COURIER POST Editorial
May 30, 2010
by Mike Daniels Opinion Editor
No strip searches for minor infractions
Jails shouldn’t strip search everyone who walks in the door; it’s not necessary.
You get pulled over for not wearing a seat belt or having a tail light out. The police officer puts your information in the system and discovers there’s an old warrant for you — some parking ticket in another town you didn’t pay years ago and forgot about. Next thing you know, you’re under arrest. Before even getting a chance to see a judge for an initial hearing that could resolve the matter, you’re taken to the county jail where the first thing officers do is force you to take off all your clothes so they can examine your body for gang tattoos or hidden weapons.

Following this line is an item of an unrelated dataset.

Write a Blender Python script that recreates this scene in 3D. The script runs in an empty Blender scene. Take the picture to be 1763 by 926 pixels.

“It’s degrading, dehumanizing and it definitely violates people’s constitutional rights,” according to attorney Susan Chana Lask, the attorney on a class action lawsuit against Burlington and Essex counties, where her plaintiffs were wrongly strip-searched for minor, non-indictable offenses at those counties’ jails. A U.S. district court judge agreed with Lask’s assertion that her clients’ Fourth Amendment rights to privacy and protection from unreasonable searches were violated.

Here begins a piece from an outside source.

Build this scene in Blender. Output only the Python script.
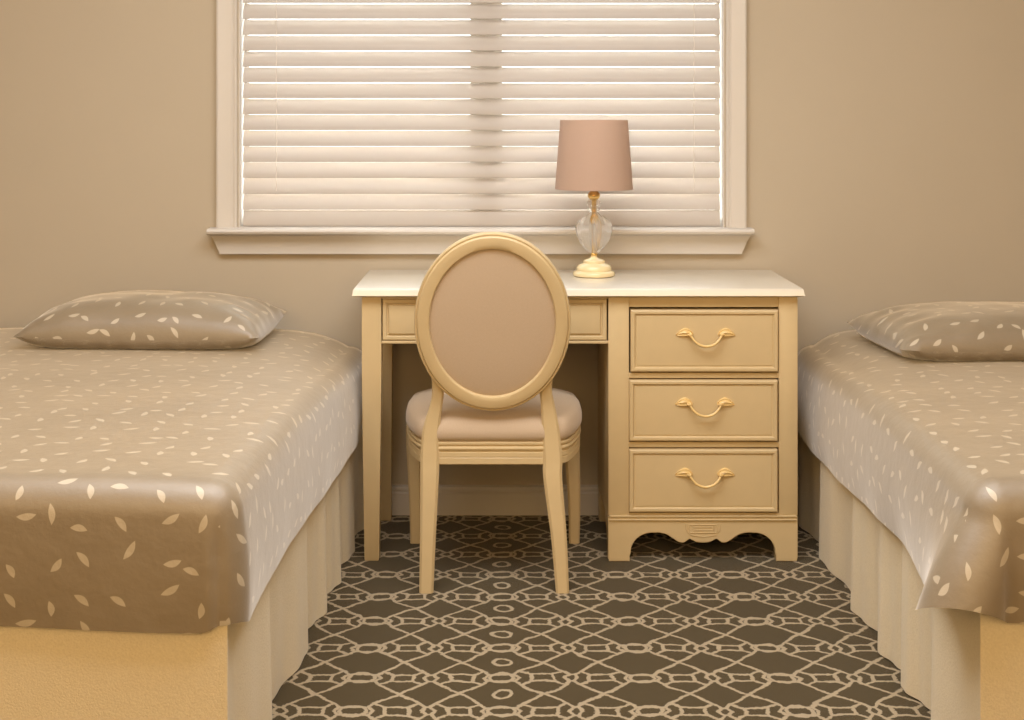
import bpy, bmesh, math, random
from mathutils import Vector, Matrix, noise

for o in list(bpy.data.objects):
    bpy.data.objects.remove(o)
S = bpy.context.scene
C = S.collection
PI = math.pi

# ------------------------------------------------------------------ camera
cam_d = bpy.data.cameras.new('camera')
cam_d.sensor_width = 36.0
cam_d.lens = 36.0 * 1436.0 / 1024.0
cam_d.shift_x = 10.0 / 1024.0
cam_d.shift_y = -250.0 / 1024.0
cam_d.clip_start = 0.05
cam = bpy.data.objects.new('camera', cam_d)
cam.location = (0, 0, 1.253)
cam.rotation_euler = (PI / 2, 0, 0)
C.objects.link(cam)
S.camera = cam

# ------------------------------------------------------------------ world, sun, added fill lights, exposure
S.view_settings.view_transform = 'Standard'
S.view_settings.look = 'None'
S.view_settings.gamma = 1.0
S.view_settings.use_curve_mapping = False
S.view_settings.exposure = 0.0

W = bpy.data.worlds.new('world')
S.world = W
W.use_nodes = True
bg = W.node_tree.nodes['Background']
bg.inputs['Color'].default_value = (0.95, 0.98, 1.0, 1)
bg.inputs['Strength'].default_value = 3.4

sun_d = bpy.data.lights.new('sun', 'SUN')
sun_d.energy = 230.0
sun_d.color = (1.0, 0.97, 0.92)
sun_d.angle = math.radians(2)
sun = bpy.data.objects.new('sun', sun_d)
sun.rotation_euler = Vector((-0.45, 0.0, -0.88)).to_track_quat('-Z', 'Y').to_euler()
sun.location = (3, 6, 5)
C.objects.link(sun)


def area(name, loc, target, sx, sy, power, col):
    d = bpy.data.lights.new(name, 'AREA')
    d.shape = 'RECTANGLE'
    d.size, d.size_y = sx, sy
    d.energy = power
    d.color = col
    o = bpy.data.objects.new(name, d)
    o.location = loc
    o.rotation_euler = (Vector(target) - Vector(loc)).to_track_quat('-Z', 'Y').to_euler()
    C.objects.link(o)
    return o


WARM = (1.0, 0.66, 0.30)
area('overhead_fill', (-0.1, 2.5, 2.55), (-0.1, 2.55, 0), 2.4, 1.4, 78, (0.95, 0.97, 1.0))  # added neutral fill from above to brighten the upward faces, not a fitting
area('front_fill', (-0.2, -1.0, 1.9), (0, 4.0, 0.7), 4.6, 1.4, 84, WARM)  # added warm fill from behind the camera for the front faces

# window daylight enters through this opening: a portal tells Cycles where it is
pt = area('window_portal', (-0.065, 4.66, 1.55), (-0.065, 0, 1.55), 1.5, 1.32, 1, (1, 1, 1))
pt.data.cycles.is_portal = True

# ------------------------------------------------------------------ materials


def newmat(name):
    m = bpy.data.materials.new(name)
    m.use_nodes = True
    nt = m.node_tree
    return m, nt, nt.nodes['Principled BSDF']


def N(nt, typ, **kw):
    n = nt.nodes.new(typ)
    for k, v in kw.items():
        setattr(n, k, v)
    return n


def math_n(nt, op, a, b=None, c=None, clamp=False):
    n = N(nt, 'ShaderNodeMath', operation=op, use_clamp=clamp)
    for i, x in enumerate((a, b, c)):
        if x is None:
            continue
        if isinstance(x, (int, float)):
            n.inputs[i].default_value = x
        else:
            nt.links.new(x, n.inputs[i])
    return n.outputs[0]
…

A three-judge panel of the U.S. Third Circuit Court of Appeals in Philadelphia heard oral arguments in April from Lask and from the two counties. The court will determine whether the U.S. Constitution and prior court decisions give jail officials the power to conduct strip searches on anyone who’s arrested and brought in.
Regardless of how the three-judge panel rules, jail officials across the state should know better than to subject everyone who is processed and brought to jail — no matter their infraction — to a strip search. It is a clear deprivation of people’s right to privacy and a thoroughly degrading experience that seems without just cause when the person being strip searched poses no danger and is in on a small infraction.
Earlier this year, five former New Jersey attorneys general — Deborah Poritz, John Farmer, Zulima Farber, Peter Harvey and Robert Del Tufo — came out in support of Lask’s class action lawsuit saying just that. They wrote, in a document submitted to the court formally supporting Lask’s lawsuit, that while jail officials have a need to strip search suspects coming into the jail when there is “reasonable suspicion” that they could pose a danger, that doesn’t mean they should strip search everyone, a practice that results in what they dubbed “needless humiliation.”
The bottom line is that jail officials across New Jersey must use common sense and have a regard for common decency when they decide who to strip search. People who have not committed a serious crime and aren’t likely to stay long in the jail don’t deserve to be thrown into a room and forced to strip down while officers (and other inmates, in Essex County’s case) watch.
There is a balance that must be struck between safety within the jails and people’s right to privacy. Jail policies on strip searches in Burlington, Essex and every other county in New Jersey should strive to achieve that balance and put sensible limits on the use of strip searches.